_Dataset section_
--- --- ---

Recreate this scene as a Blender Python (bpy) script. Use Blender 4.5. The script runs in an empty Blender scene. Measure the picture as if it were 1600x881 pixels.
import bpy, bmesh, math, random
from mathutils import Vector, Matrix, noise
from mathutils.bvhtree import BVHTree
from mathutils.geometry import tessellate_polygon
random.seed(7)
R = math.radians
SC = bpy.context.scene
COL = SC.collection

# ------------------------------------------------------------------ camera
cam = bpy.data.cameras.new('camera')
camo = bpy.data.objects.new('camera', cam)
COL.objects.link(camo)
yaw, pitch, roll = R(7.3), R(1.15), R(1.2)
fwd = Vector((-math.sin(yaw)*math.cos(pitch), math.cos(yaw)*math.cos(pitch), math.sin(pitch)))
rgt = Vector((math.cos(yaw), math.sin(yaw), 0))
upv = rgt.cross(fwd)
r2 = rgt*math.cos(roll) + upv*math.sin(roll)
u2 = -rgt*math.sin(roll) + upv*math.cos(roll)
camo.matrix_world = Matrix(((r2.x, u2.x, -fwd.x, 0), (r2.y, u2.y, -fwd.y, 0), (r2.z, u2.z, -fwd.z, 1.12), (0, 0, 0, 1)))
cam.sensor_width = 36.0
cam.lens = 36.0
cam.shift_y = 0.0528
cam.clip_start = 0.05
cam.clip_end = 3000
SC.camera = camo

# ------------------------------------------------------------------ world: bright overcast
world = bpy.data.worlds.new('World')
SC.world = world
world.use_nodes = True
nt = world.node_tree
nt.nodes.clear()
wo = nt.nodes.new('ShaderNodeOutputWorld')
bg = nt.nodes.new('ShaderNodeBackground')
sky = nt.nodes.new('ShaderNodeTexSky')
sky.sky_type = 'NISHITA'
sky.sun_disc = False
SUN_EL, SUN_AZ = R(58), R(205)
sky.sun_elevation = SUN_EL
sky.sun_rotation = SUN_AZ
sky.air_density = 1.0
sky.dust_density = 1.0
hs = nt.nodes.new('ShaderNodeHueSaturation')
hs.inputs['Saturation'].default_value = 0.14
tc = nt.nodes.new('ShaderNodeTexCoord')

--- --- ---

_What you will do_
Repeat back the data above, exact to the last character.

_Exercise result_
Recreate this scene as a Blender Python (bpy) script. Use Blender 4.5. The script runs in an empty Blender scene. Measure the picture as if it were 1600x881 pixels.
import bpy, bmesh, math, random
from mathutils import Vector, Matrix, noise
from mathutils.bvhtree import BVHTree
from mathutils.geometry import tessellate_polygon
random.seed(7)
R = math.radians
SC = bpy.context.scene
COL = SC.collection

# ------------------------------------------------------------------ camera
cam = bpy.data.cameras.new('camera')
camo = bpy.data.objects.new('camera', cam)
COL.objects.link(camo)
yaw, pitch, roll = R(7.3), R(1.15), R(1.2)
fwd = Vector((-math.sin(yaw)*math.cos(pitch), math.cos(yaw)*math.cos(pitch), math.sin(pitch)))
rgt = Vector((math.cos(yaw), math.sin(yaw), 0))
upv = rgt.cross(fwd)
r2 = rgt*math.cos(roll) + upv*math.sin(roll)
u2 = -rgt*math.sin(roll) + upv*math.cos(roll)
camo.matrix_world = Matrix(((r2.x, u2.x, -fwd.x, 0), (r2.y, u2.y, -fwd.y, 0), (r2.z, u2.z, -fwd.z, 1.12), (0, 0, 0, 1)))
cam.sensor_width = 36.0
cam.lens = 36.0
cam.shift_y = 0.0528
cam.clip_start = 0.05
cam.clip_end = 3000
SC.camera = camo

# ------------------------------------------------------------------ world: bright overcast
world = bpy.data.worlds.new('World')
SC.world = world
world.use_nodes = True
nt = world.node_tree
nt.nodes.clear()
wo = nt.nodes.new('ShaderNodeOutputWorld')
bg = nt.nodes.new('ShaderNodeBackground')
sky = nt.nodes.new('ShaderNodeTexSky')
sky.sky_type = 'NISHITA'
sky.sun_disc = False
SUN_EL, SUN_AZ = R(58), R(205)
sky.sun_elevation = SUN_EL
sky.sun_rotation = SUN_AZ
sky.air_density = 1.0
sky.dust_density = 1.0
hs = nt.nodes.new('ShaderNodeHueSaturation')
hs.inputs['Saturation'].default_value = 0.14
tc = nt.nodes.new('ShaderNodeTexCoord')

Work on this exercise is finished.